Suk: Asrael Symphony. CHAN 9640'Jirí Belohlávek, the principal conductor of the Czech Philharmonic, draws powerfully expressive playing from the orchestra in a work which in its five large-scale movements is predominantly slow. Next to Pesek's fine Liverpool performance, the speeds flow a degree faster and more persuasively, and the ensemble, notably of the woodwind, is even crisper, phenomenally so. It helps too that the sound is warmer, closer and more involving ' Original Penguin Guide review
(*** Rosette winner)
Suk’s Asrael Symphony was his greatest musical memorial. It was his chosen way to express the loss of Dvorák, his teacher and father-in-law.’Asrael’ is the name of the Angel of Death who, according to Muslim folklore, carries away the souls of the departed.

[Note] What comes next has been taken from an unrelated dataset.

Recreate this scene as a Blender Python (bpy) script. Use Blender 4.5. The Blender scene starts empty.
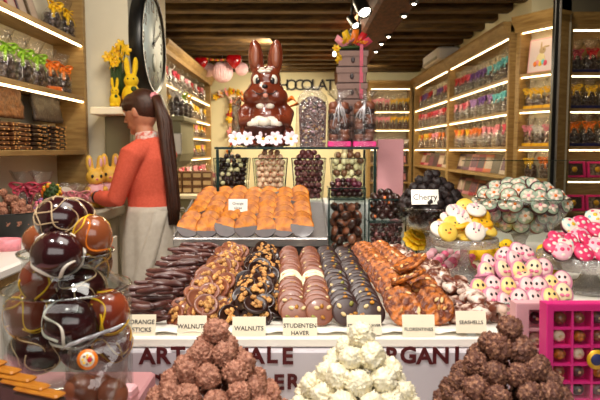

The Serenade for Strings is one of Suk’s sunniest works.
Pohádka provides us with a valuable insight into Suk’s great ability to express deep human emotions with his wonderfully lyrical writing. The Suite includes some of his most beautiful music.
The Asrael Symphony - Suk’s memorial to Dvorák - was to be a large-scale five-movement work, which was to end with a further musical tribute in a set of variations of a celebratory finale. He began the work in 1905 and had completed the first three movements by July. It was while working on the fourth that his dearly loved wife Otilka (daughter of Dvorák) died at the age of twenty-seven. By the end of December he had started a new fourth movement and changed his conception of the finale. These last two movements had now become his equally deeply-felt memorial to Otilka.
Opera was a form never embraced by Suk. The nearest he came to it was the cincidental music for Julius Zeyer;s fairy-tale drama, Radúz a Mahulena - a play in four acts and seven scenes based on the Slovak folk story of the surmounting of adversity through the strength of the love of a prince and princess. Suk’s involvement grew as the story gripped him, until the last act the action was almost totally supported by his music.
The chances of the play receiving regular performances were remote, so he decided to salvage the music in the form of a four-movement suite, his Pohádka (Fairy Tale) incorporating all the main musical material. He began work on the suite at his home Krecovice in September 1899 and had completed the first two movements by the end of that month. The last two movements were completed by June 1900.
The majority of Suk’s first twenty-five works were written in a minor key. Dvorák was keen to get Suk to write music which was less inward looking and predominately in the major, so he decided to set him a summer task in that vein. 9At this time, Suk was beginning to show a romantic interest in Dvorák’s daughter, Otilka). He wrote the first three movements of the Serenade at his family home during the summer of 1892. Although it contains many elements pointing towards the individual characteristics of Suk’s style, it is of course inevitable that there too Dvorák’s Serenade can be heard as a strong influence.